[Collected data start]

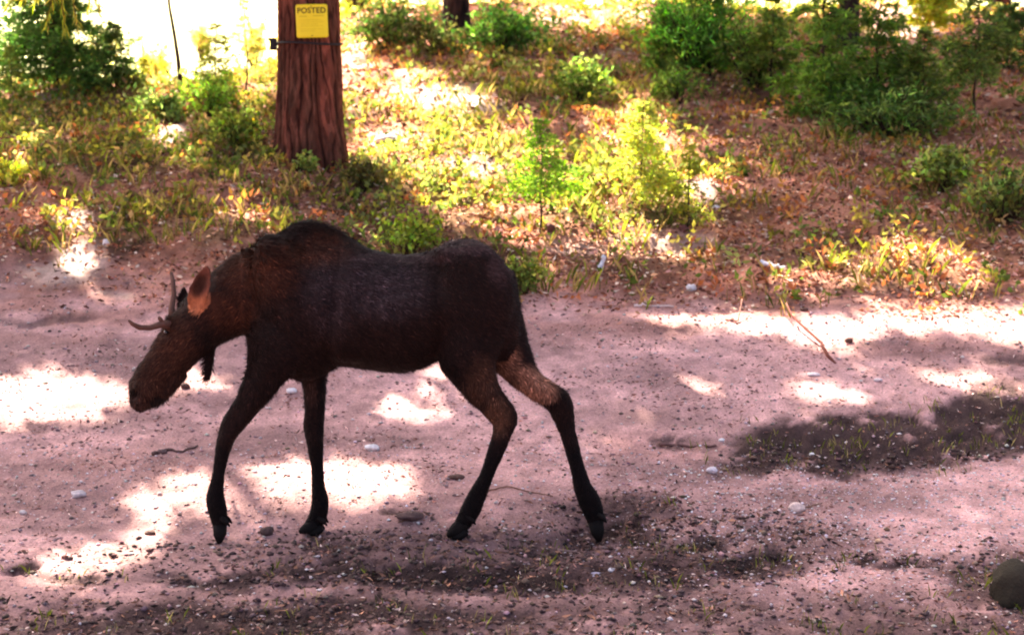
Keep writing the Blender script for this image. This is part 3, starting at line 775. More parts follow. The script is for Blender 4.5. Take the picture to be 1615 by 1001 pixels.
# ------------------------------------------------------------------ moose
YM = 8.42
S = YM / F * 1.0
PXM = float(np.linalg.norm(at(900, 500, YM) - at(800, 500, YM)) / 100)   # metres per pixel at the moose
mb = Bag()
def limb(L, thick=.8, n=18, rel=None):
    """L: (px, py, half width px, Y[, half thickness m])"""
    P = np.array([at(l[0], l[1], l[3]) for l in L]); r = np.array([l[2] * PXM for l in L])
    th = np.array([l[4] if len(l) > 4 else l[2] * PXM * thick for l in L])
    # refine with a smooth spline
    tt = np.arange(len(L)); ti = np.linspace(0, len(L) - 1, (len(L) - 1) * 3 + 1)
    def cr(a):
        a = np.asarray(a, float); out = []
        for t in ti:
            i = min(int(t), len(a) - 2); f = t - i
            p0 = a[max(i - 1, 0)]; p1 = a[i]; p2 = a[i + 1]; p3 = a[min(i + 2, len(a) - 1)]
            out.append(.5 * (2 * p1 + (p2 - p0) * f + (2 * p0 - 5 * p1 + 4 * p2 - p3) * f * f + (3 * p1 - p0 - 3 * p2 + p3) * f ** 3))
        return np.array(out)
    P = cr(P); r = np.maximum(cr(r), .004); th = np.maximum(cr(th), .004)
    T = np.gradient(P, axis=0); T[:, 1] = 0; T = unit(T)
    V = []; a = np.linspace(0, 2 * math.pi, n, endpoint=False)
    for i in range(len(P)):
        u_ = np.array([T[i][2], 0, -T[i][0]])
        V.append(P[i] + np.outer(np.cos(a) * r[i], u_) + np.outer(np.sin(a) * th[i], (0, 1, 0)))
    m = len(P); V = np.concatenate(V + [P[:1], P[-1:]])
    q = np.concatenate([np.stack([i * n + np.arange(n), i * n + (np.arange(n) + 1) % n, (i + 1) * n + (np.arange(n) + 1) % n, (i + 1) * n + np.arange(n)], 1) for i in range(m - 1)])
    k = np.arange(n); t = np.concatenate([np.stack([(k + 1) % n, k, np.full(n, m * n)], 1), np.stack([(m - 1) * n + k, (m - 1) * n + (k + 1) % n, np.full(n, m * n + 1)], 1)])
    mb.add(V, q, t)

# torso: vertical sections (px, top, bottom, half width, taper of the top)
TOR = [(386, 440, 528, .06, .3), (398, 410, 556, .125, .45), (415, 387, 580, .175, .52), (440, 366, 594, .21, .6), (465, 351, 602, .235, .62), (488, 347.5, 600, .245, .62),
       (510, 352, 590, .25, .58), (530, 360, 578, .255, .5), (552, 374, 579, .265, .38), (578, 391, 583, .275, .25), (606, 400, 586, .28, .2), (636, 404, 585, .28, .2),
       (664, 400, 577, .27, .25), (690, 389, 568, .26, .32), (716, 379, 566, .255, .36), (740, 377, 566, .25, .34), (760, 384, 568, .235, .3), (780, 398, 570, .21, .25),
       (797, 418, 568, .175, .2), (811, 443, 550, .125, .15), (820, 478, 530, .06, .1)]
n = 36; V = []
tt = np.arange(len(TOR)); ti = np.linspace(0, len(TOR) - 1, 70)
TA = np.array(TOR); TI = np.stack([np.interp(ti, tt, TA[:, k]) for k in range(5)], 1)
for s in TI:
    top = at(s[0], s[1], YM); bot = at(s[0], s[2], YM); hz = (top[2] - bot[2]) / 2; zc = (top[2] + bot[2]) / 2
    a = np.linspace(0, 2 * math.pi, n, endpoint=False); sn, cs_ = np.sin(a), np.cos(a)
    wd = s[3] * np.sign(cs_) * np.abs(cs_) ** .85 * (1 - s[4] * np.clip(sn, 0, 1) ** 1.3) * (1 - .18 * np.clip(-sn, 0, 1))
    V.append(np.stack([np.full(n, top[0]), YM + wd, zc + hz * sn], 1))
m = len(V); c0 = V[0].mean(0); c1 = V[-1].mean(0); V = np.concatenate(V + [[c0], [c1]])
q = np.concatenate([np.stack([i * n + np.arange(n), i * n + (np.arange(n) + 1) % n, (i + 1) * n + (np.arange(n) + 1) % n, (i + 1) * n + np.arange(n)], 1) for i in range(m - 1)])
k = np.arange(n); t = np.concatenate([np.stack([(k + 1) % n, k, np.full(n, m * n)], 1), np.stack([(m - 1) * n + k, (m - 1) * n + (k + 1) % n, np.full(n, m * n + 1)], 1)])
mb.add(V, q, t)
def blob(px, py, dy, rx, ry, rz, tilt=0):
    c = at(px, py, YM + dy); a, b2 = np.meshgrid(np.linspace(0, 2 * math.pi, 20, endpoint=False), np.linspace(-1.5, 1.5, 12))
    x = np.cos(a) * np.cos(b2) * rx; y = np.sin(a) * np.cos(b2) * ry; z = np.sin(b2) * rz
    ct, st = math.cos(tilt), math.sin(tilt)
    V = np.stack([c[0] + x * ct - z * st, c[1] + y, c[2] + x * st + z * ct], -1).reshape(-1, 3)
    i = np.arange(240).reshape(12, 20)
    q = np.stack([i[:-1], np.roll(i[:-1], -1, 1), np.roll(i[1:], -1, 1), i[1:]], -1).reshape(-1, 4)
    k = np.arange(20)
    t = np.concatenate([np.stack([np.roll(k, -1), k, np.full(20, 240)], 1), np.stack([220 + k, 220 + np.roll(k, -1), np.full(20, 241)], 1)])
    mb.add(np.concatenate([V, [V[:20].mean(0)], [V[220:].mean(0)]]), q, t)
for sd in (-1, 1):
    blob(452, 470, sd * .13, .16, .125, .36, .28)        # shoulder blade
    blob(432, 552, sd * .12, .13, .115, .17, .3)         # upper foreleg
    blob(742, 480, sd * .13, .24, .13, .34, -.12)        # haunch
    blob(712, 402, sd * .12, .10, .06, .05, 0)           # hip point
    blob(560, 500, sd * .09, .35, .18, .26, 0)           # rib cage
yn, yf = -.13, .13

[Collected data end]

Objective: All the lines above are to be reproduced exactly, except the pictures.

Solution:
Keep writing the Blender script for this image. This is part 3, starting at line 775. More parts follow. The script is for Blender 4.5. Take the picture to be 1615 by 1001 pixels.
# ------------------------------------------------------------------ moose
YM = 8.42
S = YM / F * 1.0
PXM = float(np.linalg.norm(at(900, 500, YM) - at(800, 500, YM)) / 100)   # metres per pixel at the moose
mb = Bag()
def limb(L, thick=.8, n=18, rel=None):
    """L: (px, py, half width px, Y[, half thickness m])"""
    P = np.array([at(l[0], l[1], l[3]) for l in L]); r = np.array([l[2] * PXM for l in L])
    th = np.array([l[4] if len(l) > 4 else l[2] * PXM * thick for l in L])
    # refine with a smooth spline
    tt = np.arange(len(L)); ti = np.linspace(0, len(L) - 1, (len(L) - 1) * 3 + 1)
    def cr(a):
        a = np.asarray(a, float); out = []
        for t in ti:
            i = min(int(t), len(a) - 2); f = t - i
            p0 = a[max(i - 1, 0)]; p1 = a[i]; p2 = a[i + 1]; p3 = a[min(i + 2, len(a) - 1)]
            out.append(.5 * (2 * p1 + (p2 - p0) * f + (2 * p0 - 5 * p1 + 4 * p2 - p3) * f * f + (3 * p1 - p0 - 3 * p2 + p3) * f ** 3))
        return np.array(out)
    P = cr(P); r = np.maximum(cr(r), .004); th = np.maximum(cr(th), .004)
    T = np.gradient(P, axis=0); T[:, 1] = 0; T = unit(T)
    V = []; a = np.linspace(0, 2 * math.pi, n, endpoint=False)
    for i in range(len(P)):
        u_ = np.array([T[i][2], 0, -T[i][0]])
        V.append(P[i] + np.outer(np.cos(a) * r[i], u_) + np.outer(np.sin(a) * th[i], (0, 1, 0)))
    m = len(P); V = np.concatenate(V + [P[:1], P[-1:]])
    q = np.concatenate([np.stack([i * n + np.arange(n), i * n + (np.arange(n) + 1) % n, (i + 1) * n + (np.arange(n) + 1) % n, (i + 1) * n + np.arange(n)], 1) for i in range(m - 1)])
    k = np.arange(n); t = np.concatenate([np.stack([(k + 1) % n, k, np.full(n, m * n)], 1), np.stack([(m - 1) * n + k, (m - 1) * n + (k + 1) % n, np.full(n, m * n + 1)], 1)])
    mb.add(V, q, t)

# torso: vertical sections (px, top, bottom, half width, taper of the top)
TOR = [(386, 440, 528, .06, .3), (398, 410, 556, .125, .45), (415, 387, 580, .175, .52), (440, 366, 594, .21, .6), (465, 351, 602, .235, .62), (488, 347.5, 600, .245, .62),
       (510, 352, 590, .25, .58), (530, 360, 578, .255, .5), (552, 374, 579, .265, .38), (578, 391, 583, .275, .25), (606, 400, 586, .28, .2), (636, 404, 585, .28, .2),
       (664, 400, 577, .27, .25), (690, 389, 568, .26, .32), (716, 379, 566, .255, .36), (740, 377, 566, .25, .34), (760, 384, 568, .235, .3), (780, 398, 570, .21, .25),
       (797, 418, 568, .175, .2), (811, 443, 550, .125, .15), (820, 478, 530, .06, .1)]
n = 36; V = []
tt = np.arange(len(TOR)); ti = np.linspace(0, len(TOR) - 1, 70)
TA = np.array(TOR); TI = np.stack([np.interp(ti, tt, TA[:, k]) for k in range(5)], 1)
for s in TI:
    top = at(s[0], s[1], YM); bot = at(s[0], s[2], YM); hz = (top[2] - bot[2]) / 2; zc = (top[2] + bot[2]) / 2
    a = np.linspace(0, 2 * math.pi, n, endpoint=False); sn, cs_ = np.sin(a), np.cos(a)
    wd = s[3] * np.sign(cs_) * np.abs(cs_) ** .85 * (1 - s[4] * np.clip(sn, 0, 1) ** 1.3) * (1 - .18 * np.clip(-sn, 0, 1))
    V.append(np.stack([np.full(n, top[0]), YM + wd, zc + hz * sn], 1))
m = len(V); c0 = V[0].mean(0); c1 = V[-1].mean(0); V = np.concatenate(V + [[c0], [c1]])
q = np.concatenate([np.stack([i * n + np.arange(n), i * n + (np.arange(n) + 1) % n, (i + 1) * n + (np.arange(n) + 1) % n, (i + 1) * n + np.arange(n)], 1) for i in range(m - 1)])
k = np.arange(n); t = np.concatenate([np.stack([(k + 1) % n, k, np.full(n, m * n)], 1), np.stack([(m - 1) * n + k, (m - 1) * n + (k + 1) % n, np.full(n, m * n + 1)], 1)])
mb.add(V, q, t)
def blob(px, py, dy, rx, ry, rz, tilt=0):
    c = at(px, py, YM + dy); a, b2 = np.meshgrid(np.linspace(0, 2 * math.pi, 20, endpoint=False), np.linspace(-1.5, 1.5, 12))
    x = np.cos(a) * np.cos(b2) * rx; y = np.sin(a) * np.cos(b2) * ry; z = np.sin(b2) * rz
    ct, st = math.cos(tilt), math.sin(tilt)
    V = np.stack([c[0] + x * ct - z * st, c[1] + y, c[2] + x * st + z * ct], -1).reshape(-1, 3)
    i = np.arange(240).reshape(12, 20)
    q = np.stack([i[:-1], np.roll(i[:-1], -1, 1), np.roll(i[1:], -1, 1), i[1:]], -1).reshape(-1, 4)
    k = np.arange(20)
    t = np.concatenate([np.stack([np.roll(k, -1), k, np.full(20, 240)], 1), np.stack([220 + k, 220 + np.roll(k, -1), np.full(20, 241)], 1)])
    mb.add(np.concatenate([V, [V[:20].mean(0)], [V[220:].mean(0)]]), q, t)
for sd in (-1, 1):
    blob(452, 470, sd * .13, .16, .125, .36, .28)        # shoulder blade
    blob(432, 552, sd * .12, .13, .115, .17, .3)         # upper foreleg
    blob(742, 480, sd * .13, .24, .13, .34, -.12)        # haunch
    blob(712, 402, sd * .12, .10, .06, .05, 0)           # hip point
    blob(560, 500, sd * .09, .35, .18, .26, 0)           # rib cage
yn, yf = -.13, .13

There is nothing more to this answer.